The problem -
Your task is to transcribe the entries below exactly, beginning with the line containing "(402, 1192)], S1)" and ending with the final line, and to add nothing else.

(Part of a data file)
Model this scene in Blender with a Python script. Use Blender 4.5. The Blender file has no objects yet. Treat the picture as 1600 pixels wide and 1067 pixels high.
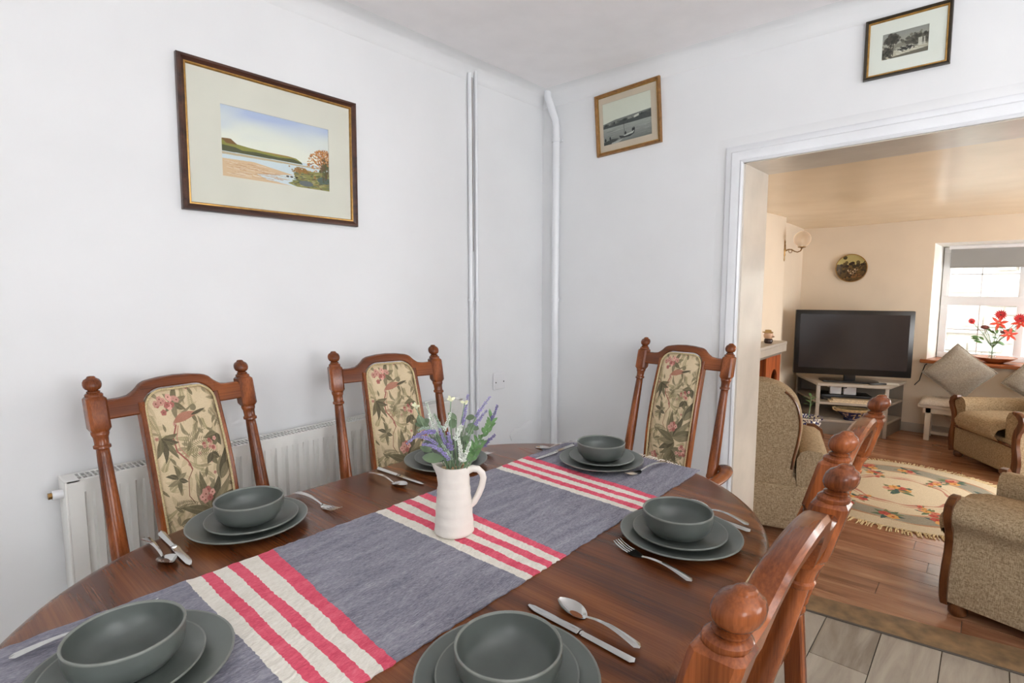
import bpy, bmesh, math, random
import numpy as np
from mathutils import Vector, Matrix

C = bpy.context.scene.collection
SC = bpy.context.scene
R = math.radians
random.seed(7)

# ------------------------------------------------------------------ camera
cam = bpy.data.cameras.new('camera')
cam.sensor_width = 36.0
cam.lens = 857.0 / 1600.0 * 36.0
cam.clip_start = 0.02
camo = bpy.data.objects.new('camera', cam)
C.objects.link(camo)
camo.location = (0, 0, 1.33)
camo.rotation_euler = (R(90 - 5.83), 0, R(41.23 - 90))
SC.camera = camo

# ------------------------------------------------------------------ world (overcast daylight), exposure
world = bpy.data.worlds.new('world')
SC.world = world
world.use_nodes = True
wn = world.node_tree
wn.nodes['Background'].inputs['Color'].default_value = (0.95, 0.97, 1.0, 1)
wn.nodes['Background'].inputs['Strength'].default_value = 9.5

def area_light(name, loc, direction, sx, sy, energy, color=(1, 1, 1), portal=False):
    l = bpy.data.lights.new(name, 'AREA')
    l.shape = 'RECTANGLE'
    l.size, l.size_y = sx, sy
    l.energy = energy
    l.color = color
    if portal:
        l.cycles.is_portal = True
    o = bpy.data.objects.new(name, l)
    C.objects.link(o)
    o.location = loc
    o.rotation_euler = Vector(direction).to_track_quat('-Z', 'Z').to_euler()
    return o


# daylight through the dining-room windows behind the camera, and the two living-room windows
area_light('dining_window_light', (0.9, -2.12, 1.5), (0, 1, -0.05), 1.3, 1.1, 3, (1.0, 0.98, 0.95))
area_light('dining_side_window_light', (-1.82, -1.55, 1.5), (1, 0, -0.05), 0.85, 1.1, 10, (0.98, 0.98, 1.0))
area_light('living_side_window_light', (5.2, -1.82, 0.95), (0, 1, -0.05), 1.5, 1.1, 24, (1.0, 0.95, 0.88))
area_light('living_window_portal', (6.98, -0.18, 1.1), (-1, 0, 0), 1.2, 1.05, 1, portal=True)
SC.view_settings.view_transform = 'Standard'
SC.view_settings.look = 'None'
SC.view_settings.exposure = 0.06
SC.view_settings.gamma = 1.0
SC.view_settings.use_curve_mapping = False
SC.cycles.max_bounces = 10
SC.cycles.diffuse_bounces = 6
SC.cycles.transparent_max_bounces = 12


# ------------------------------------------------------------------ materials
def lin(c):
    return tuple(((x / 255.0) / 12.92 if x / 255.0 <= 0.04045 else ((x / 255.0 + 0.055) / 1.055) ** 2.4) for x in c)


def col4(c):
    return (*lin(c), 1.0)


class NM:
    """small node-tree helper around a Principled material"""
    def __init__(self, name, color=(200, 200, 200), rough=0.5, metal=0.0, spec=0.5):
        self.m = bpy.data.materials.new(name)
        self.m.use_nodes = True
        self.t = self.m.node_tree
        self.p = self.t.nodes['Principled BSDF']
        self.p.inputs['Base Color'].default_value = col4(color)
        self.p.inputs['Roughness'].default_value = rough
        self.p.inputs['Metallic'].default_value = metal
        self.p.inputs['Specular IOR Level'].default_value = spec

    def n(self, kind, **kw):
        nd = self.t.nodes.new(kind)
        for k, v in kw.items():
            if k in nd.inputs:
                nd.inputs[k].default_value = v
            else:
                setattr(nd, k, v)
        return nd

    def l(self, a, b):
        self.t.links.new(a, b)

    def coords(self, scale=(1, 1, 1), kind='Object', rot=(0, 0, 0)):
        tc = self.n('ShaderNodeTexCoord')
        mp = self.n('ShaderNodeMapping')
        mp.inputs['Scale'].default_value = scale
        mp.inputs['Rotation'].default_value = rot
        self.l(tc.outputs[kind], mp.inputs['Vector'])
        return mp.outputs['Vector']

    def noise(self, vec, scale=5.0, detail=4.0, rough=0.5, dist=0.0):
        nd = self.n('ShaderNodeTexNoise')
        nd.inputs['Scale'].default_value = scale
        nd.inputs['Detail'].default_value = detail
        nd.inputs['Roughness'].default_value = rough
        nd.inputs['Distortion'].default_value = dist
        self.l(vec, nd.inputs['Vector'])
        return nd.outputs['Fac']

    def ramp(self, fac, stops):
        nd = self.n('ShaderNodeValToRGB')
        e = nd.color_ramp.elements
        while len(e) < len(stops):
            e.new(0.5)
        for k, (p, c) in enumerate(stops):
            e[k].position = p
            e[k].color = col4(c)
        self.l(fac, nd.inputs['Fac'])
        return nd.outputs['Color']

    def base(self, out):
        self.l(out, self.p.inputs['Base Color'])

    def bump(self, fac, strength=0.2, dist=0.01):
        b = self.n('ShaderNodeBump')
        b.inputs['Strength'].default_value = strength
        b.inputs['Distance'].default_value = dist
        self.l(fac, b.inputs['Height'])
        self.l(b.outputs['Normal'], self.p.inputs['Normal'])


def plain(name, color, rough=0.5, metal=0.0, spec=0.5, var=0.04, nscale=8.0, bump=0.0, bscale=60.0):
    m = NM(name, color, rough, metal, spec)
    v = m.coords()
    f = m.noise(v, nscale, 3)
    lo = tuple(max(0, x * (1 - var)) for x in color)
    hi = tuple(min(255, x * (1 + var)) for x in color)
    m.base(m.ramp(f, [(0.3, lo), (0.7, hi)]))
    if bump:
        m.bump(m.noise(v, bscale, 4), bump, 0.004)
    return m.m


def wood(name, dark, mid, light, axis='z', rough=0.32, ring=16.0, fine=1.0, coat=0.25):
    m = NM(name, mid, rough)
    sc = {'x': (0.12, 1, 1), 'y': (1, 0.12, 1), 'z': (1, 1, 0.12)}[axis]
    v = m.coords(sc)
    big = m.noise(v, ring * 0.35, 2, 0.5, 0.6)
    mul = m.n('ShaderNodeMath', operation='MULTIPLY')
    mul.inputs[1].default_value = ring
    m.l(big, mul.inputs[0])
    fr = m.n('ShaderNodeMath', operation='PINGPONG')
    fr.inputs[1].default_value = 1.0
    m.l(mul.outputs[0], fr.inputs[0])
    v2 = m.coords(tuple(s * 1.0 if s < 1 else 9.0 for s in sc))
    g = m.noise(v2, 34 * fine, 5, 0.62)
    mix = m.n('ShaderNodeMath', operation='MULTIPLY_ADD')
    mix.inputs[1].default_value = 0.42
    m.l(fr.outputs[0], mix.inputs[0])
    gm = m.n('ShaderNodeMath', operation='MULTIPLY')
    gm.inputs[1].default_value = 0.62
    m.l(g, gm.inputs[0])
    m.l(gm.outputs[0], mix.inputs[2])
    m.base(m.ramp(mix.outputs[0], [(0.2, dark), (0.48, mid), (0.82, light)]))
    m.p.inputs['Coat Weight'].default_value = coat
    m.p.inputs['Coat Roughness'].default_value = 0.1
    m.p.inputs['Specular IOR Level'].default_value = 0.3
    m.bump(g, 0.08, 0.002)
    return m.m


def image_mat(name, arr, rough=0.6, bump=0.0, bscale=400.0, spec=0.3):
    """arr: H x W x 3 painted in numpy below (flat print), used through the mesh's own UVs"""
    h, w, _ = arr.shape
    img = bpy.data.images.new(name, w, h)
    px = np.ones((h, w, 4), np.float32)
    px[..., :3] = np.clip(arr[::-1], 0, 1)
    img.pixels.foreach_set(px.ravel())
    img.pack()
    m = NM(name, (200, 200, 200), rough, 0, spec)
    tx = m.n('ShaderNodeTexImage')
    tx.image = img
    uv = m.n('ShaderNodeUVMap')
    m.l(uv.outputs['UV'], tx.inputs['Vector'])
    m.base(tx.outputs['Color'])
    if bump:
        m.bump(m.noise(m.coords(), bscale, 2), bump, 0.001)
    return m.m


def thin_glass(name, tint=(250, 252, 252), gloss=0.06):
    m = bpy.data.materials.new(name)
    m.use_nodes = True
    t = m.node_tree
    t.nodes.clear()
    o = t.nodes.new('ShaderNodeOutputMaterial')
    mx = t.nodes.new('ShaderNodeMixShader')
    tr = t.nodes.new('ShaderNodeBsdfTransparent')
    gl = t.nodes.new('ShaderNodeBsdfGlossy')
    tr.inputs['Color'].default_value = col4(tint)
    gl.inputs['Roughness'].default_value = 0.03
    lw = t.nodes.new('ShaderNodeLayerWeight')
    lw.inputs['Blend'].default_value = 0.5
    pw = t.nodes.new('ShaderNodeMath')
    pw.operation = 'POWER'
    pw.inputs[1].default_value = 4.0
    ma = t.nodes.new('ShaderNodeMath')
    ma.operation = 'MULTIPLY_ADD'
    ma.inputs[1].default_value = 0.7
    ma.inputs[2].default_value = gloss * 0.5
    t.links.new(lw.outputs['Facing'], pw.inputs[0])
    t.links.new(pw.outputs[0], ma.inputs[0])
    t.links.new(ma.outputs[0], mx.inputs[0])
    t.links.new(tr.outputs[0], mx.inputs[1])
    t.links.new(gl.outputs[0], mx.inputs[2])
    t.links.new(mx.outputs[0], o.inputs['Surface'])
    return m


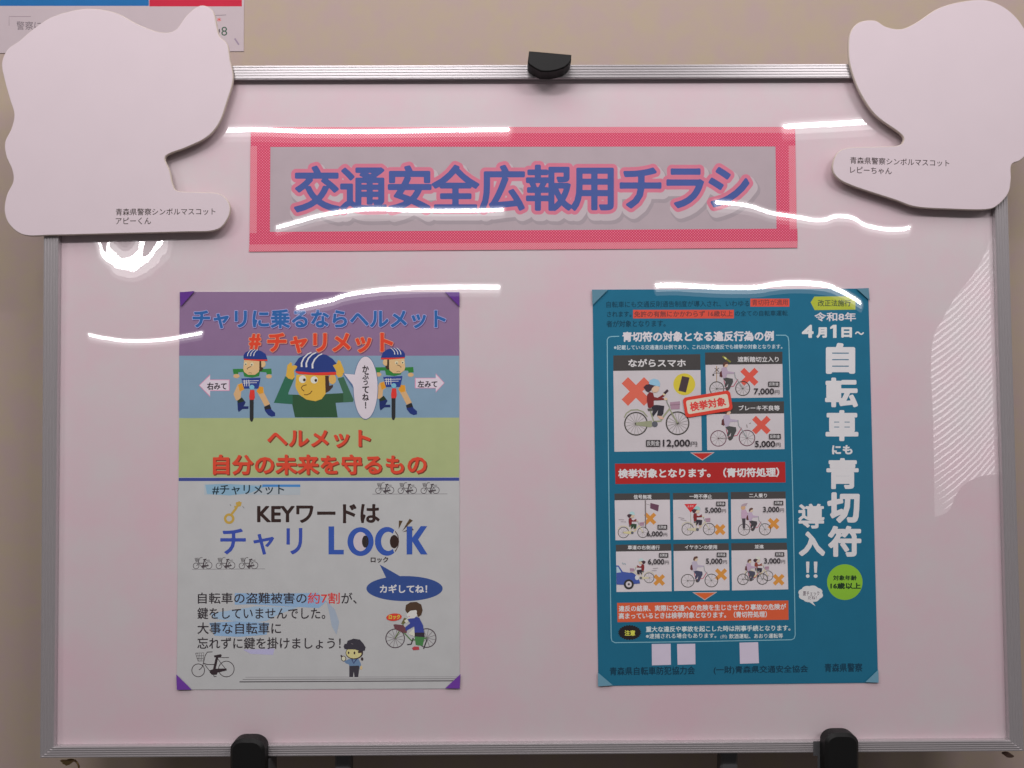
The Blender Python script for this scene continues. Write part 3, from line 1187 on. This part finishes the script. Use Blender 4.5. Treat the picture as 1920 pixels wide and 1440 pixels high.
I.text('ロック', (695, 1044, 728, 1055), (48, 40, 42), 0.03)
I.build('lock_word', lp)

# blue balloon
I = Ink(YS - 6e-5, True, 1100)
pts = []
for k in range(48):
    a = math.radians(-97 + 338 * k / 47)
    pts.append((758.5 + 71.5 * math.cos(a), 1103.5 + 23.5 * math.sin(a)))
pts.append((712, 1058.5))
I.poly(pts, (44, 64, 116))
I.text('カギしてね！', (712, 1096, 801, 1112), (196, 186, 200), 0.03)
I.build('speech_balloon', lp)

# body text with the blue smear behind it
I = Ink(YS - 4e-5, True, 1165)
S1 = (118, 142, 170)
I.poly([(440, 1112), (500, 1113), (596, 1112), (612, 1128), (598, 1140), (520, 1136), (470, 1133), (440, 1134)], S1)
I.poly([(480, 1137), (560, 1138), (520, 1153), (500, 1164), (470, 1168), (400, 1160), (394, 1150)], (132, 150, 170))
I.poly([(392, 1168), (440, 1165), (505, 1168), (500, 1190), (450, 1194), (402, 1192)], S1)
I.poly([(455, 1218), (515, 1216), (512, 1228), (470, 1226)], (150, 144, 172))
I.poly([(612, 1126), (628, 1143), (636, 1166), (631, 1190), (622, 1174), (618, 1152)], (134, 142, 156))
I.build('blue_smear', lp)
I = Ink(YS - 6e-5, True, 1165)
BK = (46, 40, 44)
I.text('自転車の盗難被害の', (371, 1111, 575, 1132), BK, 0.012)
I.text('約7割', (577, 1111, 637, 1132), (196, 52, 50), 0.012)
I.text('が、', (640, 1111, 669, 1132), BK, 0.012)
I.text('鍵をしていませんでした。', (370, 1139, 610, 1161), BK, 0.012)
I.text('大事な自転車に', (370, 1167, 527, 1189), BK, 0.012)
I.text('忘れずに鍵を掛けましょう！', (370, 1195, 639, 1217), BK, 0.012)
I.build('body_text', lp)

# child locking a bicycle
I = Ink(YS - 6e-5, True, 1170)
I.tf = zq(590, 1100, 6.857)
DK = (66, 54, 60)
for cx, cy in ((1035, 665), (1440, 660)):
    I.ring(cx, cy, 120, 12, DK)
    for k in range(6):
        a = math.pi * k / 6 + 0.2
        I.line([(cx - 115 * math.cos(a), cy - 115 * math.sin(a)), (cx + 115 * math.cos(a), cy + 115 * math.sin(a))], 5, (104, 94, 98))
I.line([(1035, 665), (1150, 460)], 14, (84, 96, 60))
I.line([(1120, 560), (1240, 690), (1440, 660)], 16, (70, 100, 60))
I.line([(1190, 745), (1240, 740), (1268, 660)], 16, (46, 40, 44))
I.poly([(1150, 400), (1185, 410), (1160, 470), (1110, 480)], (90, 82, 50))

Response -
I.poly([(392, 1168), (440, 1165), (505, 1168), (500, 1190), (450, 1194), (402, 1192)], S1)
I.poly([(455, 1218), (515, 1216), (512, 1228), (470, 1226)], (150, 144, 172))
I.poly([(612, 1126), (628, 1143), (636, 1166), (631, 1190), (622, 1174), (618, 1152)], (134, 142, 156))
I.build('blue_smear', lp)
I = Ink(YS - 6e-5, True, 1165)
BK = (46, 40, 44)
I.text('自転車の盗難被害の', (371, 1111, 575, 1132), BK, 0.012)
I.text('約7割', (577, 1111, 637, 1132), (196, 52, 50), 0.012)
I.text('が、', (640, 1111, 669, 1132), BK, 0.012)
I.text('鍵をしていませんでした。', (370, 1139, 610, 1161), BK, 0.012)
I.text('大事な自転車に', (370, 1167, 527, 1189), BK, 0.012)
I.text('忘れずに鍵を掛けましょう！', (370, 1195, 639, 1217), BK, 0.012)
I.build('body_text', lp)

# child locking a bicycle
I = Ink(YS - 6e-5, True, 1170)
I.tf = zq(590, 1100, 6.857)
DK = (66, 54, 60)
for cx, cy in ((1035, 665), (1440, 660)):
    I.ring(cx, cy, 120, 12, DK)
    for k in range(6):
        a = math.pi * k / 6 + 0.2
        I.line([(cx - 115 * math.cos(a), cy - 115 * math.sin(a)), (cx + 115 * math.cos(a), cy + 115 * math.sin(a))], 5, (104, 94, 98))
I.line([(1035, 665), (1150, 460)], 14, (84, 96, 60))
I.line([(1120, 560), (1240, 690), (1440, 660)], 16, (70, 100, 60))
I.line([(1190, 745), (1240, 740), (1268, 660)], 16, (46, 40, 44))
I.poly([(1150, 400), (1185, 410), (1160, 470), (1110, 480)], (90, 82, 50))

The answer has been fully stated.